I’m surprised and honored by each and every prize I’ve won, and I’m aware that they are an important source of publicity and income to artists in the twenty-first century. But I have always been uncomfortable with prizes that have long and short lists. As I said when I split the 2015 Caine Prize with my fellow shortlistees—which I could choose to do, given that I had a full-time job and no dependents—“writing is not a competitive sport.” The good opinion of, or even just genuine engagement from, writers, editors, and readers in my life whom I admire (some of whom are judges!) will always mean more to me than prizes as such. What that peopled form of recognition has bequeathed me is a sense of freedom to write what and as I want.

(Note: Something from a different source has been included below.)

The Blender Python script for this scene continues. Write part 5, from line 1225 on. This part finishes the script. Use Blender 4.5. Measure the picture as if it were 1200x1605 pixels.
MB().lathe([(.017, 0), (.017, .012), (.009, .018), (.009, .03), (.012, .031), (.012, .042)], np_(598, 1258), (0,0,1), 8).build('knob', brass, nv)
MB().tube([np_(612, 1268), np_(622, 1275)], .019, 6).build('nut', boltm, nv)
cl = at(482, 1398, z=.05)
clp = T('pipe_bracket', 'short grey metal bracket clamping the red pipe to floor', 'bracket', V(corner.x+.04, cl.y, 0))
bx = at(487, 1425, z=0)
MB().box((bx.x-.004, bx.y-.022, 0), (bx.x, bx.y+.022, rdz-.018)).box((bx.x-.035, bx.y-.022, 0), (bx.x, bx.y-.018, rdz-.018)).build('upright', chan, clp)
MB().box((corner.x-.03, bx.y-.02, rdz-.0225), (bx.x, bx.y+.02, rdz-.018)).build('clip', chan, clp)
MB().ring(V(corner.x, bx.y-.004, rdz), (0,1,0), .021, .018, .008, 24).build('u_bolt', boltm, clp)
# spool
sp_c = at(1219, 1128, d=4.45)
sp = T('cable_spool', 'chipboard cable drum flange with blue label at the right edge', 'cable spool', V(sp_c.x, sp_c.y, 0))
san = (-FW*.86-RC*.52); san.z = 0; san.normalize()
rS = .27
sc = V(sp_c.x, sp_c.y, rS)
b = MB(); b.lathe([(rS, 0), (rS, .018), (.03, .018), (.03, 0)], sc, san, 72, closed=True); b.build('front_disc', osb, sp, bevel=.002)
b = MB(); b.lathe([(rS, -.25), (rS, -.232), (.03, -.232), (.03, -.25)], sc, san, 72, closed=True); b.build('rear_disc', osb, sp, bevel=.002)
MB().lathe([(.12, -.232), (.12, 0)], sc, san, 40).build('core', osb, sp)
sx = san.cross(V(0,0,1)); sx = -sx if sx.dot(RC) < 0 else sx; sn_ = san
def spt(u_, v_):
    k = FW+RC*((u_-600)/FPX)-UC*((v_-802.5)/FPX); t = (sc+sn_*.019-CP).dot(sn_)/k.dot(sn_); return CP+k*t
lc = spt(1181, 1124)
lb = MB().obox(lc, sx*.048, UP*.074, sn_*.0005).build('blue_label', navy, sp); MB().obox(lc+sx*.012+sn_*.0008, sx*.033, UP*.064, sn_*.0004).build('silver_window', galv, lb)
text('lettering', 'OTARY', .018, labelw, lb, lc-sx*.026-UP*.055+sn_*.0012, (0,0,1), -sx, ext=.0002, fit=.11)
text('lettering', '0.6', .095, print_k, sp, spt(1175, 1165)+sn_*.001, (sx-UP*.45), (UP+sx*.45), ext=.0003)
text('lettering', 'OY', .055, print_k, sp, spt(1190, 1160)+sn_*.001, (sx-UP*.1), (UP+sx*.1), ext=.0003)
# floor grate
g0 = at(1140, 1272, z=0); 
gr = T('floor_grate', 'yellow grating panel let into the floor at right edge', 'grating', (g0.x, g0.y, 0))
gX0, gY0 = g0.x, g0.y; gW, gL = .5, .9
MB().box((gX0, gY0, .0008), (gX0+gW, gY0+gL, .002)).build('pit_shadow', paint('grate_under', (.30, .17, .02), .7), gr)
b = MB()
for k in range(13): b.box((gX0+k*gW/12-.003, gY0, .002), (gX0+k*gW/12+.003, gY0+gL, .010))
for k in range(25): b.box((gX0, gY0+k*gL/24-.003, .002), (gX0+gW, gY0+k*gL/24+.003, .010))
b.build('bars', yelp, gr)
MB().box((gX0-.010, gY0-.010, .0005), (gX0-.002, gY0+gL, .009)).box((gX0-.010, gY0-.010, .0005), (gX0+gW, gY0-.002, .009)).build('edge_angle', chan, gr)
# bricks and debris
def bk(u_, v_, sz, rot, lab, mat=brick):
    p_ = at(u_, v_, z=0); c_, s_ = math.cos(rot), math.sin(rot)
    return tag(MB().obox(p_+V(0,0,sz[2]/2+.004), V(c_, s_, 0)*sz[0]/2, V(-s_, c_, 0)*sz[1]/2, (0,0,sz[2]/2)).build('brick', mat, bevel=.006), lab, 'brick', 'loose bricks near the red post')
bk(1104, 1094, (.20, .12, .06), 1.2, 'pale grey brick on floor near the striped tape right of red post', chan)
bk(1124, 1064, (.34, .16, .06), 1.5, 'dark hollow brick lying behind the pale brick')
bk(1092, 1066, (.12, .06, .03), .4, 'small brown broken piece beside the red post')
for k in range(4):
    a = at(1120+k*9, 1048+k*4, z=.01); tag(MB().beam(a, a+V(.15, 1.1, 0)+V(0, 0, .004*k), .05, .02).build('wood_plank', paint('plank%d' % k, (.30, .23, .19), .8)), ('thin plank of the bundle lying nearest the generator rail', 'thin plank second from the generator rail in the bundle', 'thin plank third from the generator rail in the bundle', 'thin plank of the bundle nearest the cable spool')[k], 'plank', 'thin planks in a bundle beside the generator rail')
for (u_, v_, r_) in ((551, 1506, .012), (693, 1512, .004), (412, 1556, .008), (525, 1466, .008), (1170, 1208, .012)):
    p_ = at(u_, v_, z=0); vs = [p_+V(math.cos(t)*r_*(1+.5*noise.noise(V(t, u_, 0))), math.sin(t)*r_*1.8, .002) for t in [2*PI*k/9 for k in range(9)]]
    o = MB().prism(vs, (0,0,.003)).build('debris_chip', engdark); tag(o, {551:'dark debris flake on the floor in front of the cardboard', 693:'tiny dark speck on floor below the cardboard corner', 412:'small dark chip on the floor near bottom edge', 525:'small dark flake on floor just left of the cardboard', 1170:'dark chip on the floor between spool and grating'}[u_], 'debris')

This coming fall, Serpell will be teaching a fiction workshop and a new course on Toni Morrison. “I hope that reimmersing myself in Morrison’s work will help me as I return to working on my third novel, which is narrated by a middle-aged black woman, a homecare nurse from Baltimore,” Serpell said.

And what does she look forward to, as spring blooms into Hot Girl Summer 2021? “The vaxxxine summer of love has already begun! Or maybe not!” she said. “This is the lesson of lessons from this last year: you never know. And while we still suffer this as a form of anxiety, it’s also a kind of promise; it’s the radical openness of everything that we cannot control or will.”